— Start Information provided —
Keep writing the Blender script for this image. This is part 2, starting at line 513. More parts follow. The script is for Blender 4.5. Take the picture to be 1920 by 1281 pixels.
— End Information provided —
— Start Information provided —
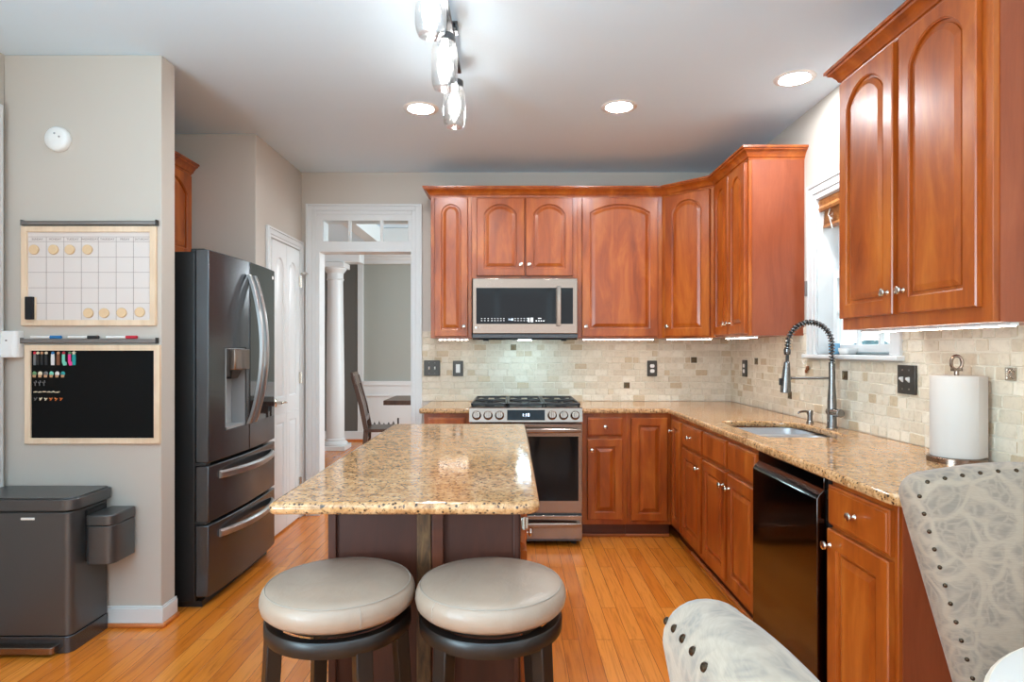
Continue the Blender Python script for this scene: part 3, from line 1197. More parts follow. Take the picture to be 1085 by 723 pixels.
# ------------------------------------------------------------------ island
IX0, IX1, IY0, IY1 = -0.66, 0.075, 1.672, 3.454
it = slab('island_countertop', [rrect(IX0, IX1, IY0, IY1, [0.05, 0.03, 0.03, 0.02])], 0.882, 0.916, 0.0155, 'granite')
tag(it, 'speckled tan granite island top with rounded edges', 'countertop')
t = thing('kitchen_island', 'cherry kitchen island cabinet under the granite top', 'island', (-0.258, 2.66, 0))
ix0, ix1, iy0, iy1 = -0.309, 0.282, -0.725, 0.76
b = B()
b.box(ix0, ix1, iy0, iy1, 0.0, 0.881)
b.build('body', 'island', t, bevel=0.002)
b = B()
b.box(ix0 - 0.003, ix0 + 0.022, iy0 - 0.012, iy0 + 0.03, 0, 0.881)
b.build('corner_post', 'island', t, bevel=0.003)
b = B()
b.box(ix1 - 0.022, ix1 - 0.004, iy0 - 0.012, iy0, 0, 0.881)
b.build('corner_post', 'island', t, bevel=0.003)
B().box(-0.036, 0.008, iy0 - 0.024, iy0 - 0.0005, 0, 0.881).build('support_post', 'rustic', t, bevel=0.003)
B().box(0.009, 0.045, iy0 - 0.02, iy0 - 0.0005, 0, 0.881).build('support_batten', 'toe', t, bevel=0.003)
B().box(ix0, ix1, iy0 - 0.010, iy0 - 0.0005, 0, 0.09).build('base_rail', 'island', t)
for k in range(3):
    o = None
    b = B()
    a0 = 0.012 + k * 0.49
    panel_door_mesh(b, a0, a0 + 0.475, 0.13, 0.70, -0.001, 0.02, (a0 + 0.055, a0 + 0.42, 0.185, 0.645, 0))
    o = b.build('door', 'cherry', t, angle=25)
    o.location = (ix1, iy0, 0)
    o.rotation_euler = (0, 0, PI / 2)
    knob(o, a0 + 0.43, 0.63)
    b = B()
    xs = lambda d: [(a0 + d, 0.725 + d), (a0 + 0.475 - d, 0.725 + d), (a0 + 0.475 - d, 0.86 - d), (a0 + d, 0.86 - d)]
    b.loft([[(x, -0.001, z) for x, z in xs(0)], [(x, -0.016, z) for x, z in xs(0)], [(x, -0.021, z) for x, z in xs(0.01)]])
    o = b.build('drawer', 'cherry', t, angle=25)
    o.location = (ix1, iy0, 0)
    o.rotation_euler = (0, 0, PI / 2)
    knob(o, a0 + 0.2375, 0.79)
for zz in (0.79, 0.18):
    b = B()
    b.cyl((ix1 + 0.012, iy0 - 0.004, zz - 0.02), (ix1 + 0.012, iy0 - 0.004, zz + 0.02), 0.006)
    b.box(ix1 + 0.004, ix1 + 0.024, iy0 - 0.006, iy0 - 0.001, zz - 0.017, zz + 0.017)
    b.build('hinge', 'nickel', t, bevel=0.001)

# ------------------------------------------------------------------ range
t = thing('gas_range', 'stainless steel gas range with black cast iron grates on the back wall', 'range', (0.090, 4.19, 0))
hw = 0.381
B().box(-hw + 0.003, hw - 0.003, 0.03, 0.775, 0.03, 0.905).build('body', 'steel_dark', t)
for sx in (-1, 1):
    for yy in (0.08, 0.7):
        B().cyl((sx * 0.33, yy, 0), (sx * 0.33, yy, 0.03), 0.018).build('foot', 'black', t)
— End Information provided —
** Work to do **
Return exactly, and only, the lines from the one containing "Continue the Blender" down to the one containing "b.box(ix0, ix1, iy0, iy1, 0.0, 0.881)", with both of those lines included.

** Result for this task **
Continue the Blender Python script for this scene: part 3, from line 1197. More parts follow. Take the picture to be 1085 by 723 pixels.
# ------------------------------------------------------------------ island
IX0, IX1, IY0, IY1 = -0.66, 0.075, 1.672, 3.454
it = slab('island_countertop', [rrect(IX0, IX1, IY0, IY1, [0.05, 0.03, 0.03, 0.02])], 0.882, 0.916, 0.0155, 'granite')
tag(it, 'speckled tan granite island top with rounded edges', 'countertop')
t = thing('kitchen_island', 'cherry kitchen island cabinet under the granite top', 'island', (-0.258, 2.66, 0))
ix0, ix1, iy0, iy1 = -0.309, 0.282, -0.725, 0.76
b = B()
b.box(ix0, ix1, iy0, iy1, 0.0, 0.881)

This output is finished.